Starring Tony Leung and Maggie Cheung in the lead roles, In the Mood for Love tells of a man and a woman in 1960s Hong Kong whose respective partners have an affair with one another, leaving the pair in utter heartbreak to pick up the pieces of their respective lives. Naturally, Mr Chow and Mrs Chan, who are also neighbours, share in their grief and loss and begin to develop feelings for one another while imagining the way that the affair had first started.

It’s fair to say that In the Mood for Love is a stunning, beautiful, and moving film that explores the nature of loss and heartache through the constant empathetic despair and yearning of its main characters. However, what’s most important is the overarching feeling of emptiness that seeps through every frame. As Mr Chow and Mrs Chan slowly become attracted to one another, they feel trapped by their innermost feelings caused by their respective spouse’s betrayal. As such, they find themselves incapable of acting on their attraction and desire.

This emptiness becomes even more prominent in counterpoint to the physicality of the film. Taking place in tiny apartments, narrow hallways and busy restaurants, the claustrophobia of the main characters allows the emptiness of their emotive state to grow almost to bursting point. Yet it’s strange for something so hollow to feel so prevalent, and this is a testament to Wong’s world-building and the poignant qualities of his romantic narrative.

The inability of Mr Chow and Mrs Chan to properly confront their true feelings only serves to deepen their isolation, even when they find themselves increasingly in one another’s company. Emotional honesty is replaced by a kind of silent communication, where little is said and, therefore, little is understood, which eventually leads to Mr Chow’s departure from Hong Kong in search of respite from his heartache and a new life of promise. However, it’s one in which he will never be able to forget about the potential of romance with his fellow heartbroken neighbour.

Aesthetically, Wong manages to capture the beauty of emptiness and yearning with colourful cinematography and close-up shots that painstakingly detail every hidden wince of emotion, particularly on the face of Tony Leung.
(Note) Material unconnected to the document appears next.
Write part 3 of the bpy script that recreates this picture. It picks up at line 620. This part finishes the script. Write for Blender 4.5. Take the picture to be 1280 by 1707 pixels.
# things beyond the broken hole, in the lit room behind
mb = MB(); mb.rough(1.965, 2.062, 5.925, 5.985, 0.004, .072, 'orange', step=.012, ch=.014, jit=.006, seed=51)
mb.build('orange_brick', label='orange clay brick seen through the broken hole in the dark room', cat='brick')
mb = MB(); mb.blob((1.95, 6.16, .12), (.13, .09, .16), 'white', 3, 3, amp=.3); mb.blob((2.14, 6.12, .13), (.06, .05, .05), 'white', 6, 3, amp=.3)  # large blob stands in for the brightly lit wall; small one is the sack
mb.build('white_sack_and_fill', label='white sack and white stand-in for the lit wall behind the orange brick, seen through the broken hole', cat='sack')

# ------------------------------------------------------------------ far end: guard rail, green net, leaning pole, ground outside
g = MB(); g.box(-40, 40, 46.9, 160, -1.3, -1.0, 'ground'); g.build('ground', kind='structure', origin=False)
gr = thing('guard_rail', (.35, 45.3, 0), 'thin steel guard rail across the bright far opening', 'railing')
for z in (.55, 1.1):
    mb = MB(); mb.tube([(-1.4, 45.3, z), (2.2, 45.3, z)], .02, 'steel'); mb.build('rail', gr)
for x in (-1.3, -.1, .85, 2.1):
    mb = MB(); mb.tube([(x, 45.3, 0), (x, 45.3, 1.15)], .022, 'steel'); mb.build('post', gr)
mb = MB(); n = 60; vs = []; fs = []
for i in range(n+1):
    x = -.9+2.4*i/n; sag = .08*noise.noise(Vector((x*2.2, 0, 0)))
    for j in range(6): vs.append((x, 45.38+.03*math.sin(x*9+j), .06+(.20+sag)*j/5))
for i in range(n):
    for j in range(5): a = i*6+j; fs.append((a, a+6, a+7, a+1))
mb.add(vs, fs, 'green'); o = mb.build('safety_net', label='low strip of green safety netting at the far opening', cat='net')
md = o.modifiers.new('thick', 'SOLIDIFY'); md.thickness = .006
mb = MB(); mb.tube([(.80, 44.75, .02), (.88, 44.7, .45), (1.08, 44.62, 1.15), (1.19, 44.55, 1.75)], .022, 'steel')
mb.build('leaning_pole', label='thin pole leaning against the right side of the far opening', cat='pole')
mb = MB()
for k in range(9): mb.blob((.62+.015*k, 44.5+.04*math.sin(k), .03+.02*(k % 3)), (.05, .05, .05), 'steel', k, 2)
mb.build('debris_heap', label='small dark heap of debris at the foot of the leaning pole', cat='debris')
Furthermore, Shigeru Umebayashi’s tender and moving score comes in only at moments as though to pierce the agonising emptiness of the film when it becomes simply too harrowing to bear.

Despite the overarching and palpable emptiness of In the Mood for Love, Wong shows us that there is beauty to be found in heartache and that our most desperate moments are as imperative to the human experience as those when we are undeniably in love. Love is often thought of as a positive experience of unbridled joy and happiness, but the truth is that it can often be found in the most fleeting moments of empathy and in the quiet recognition of the pain of another.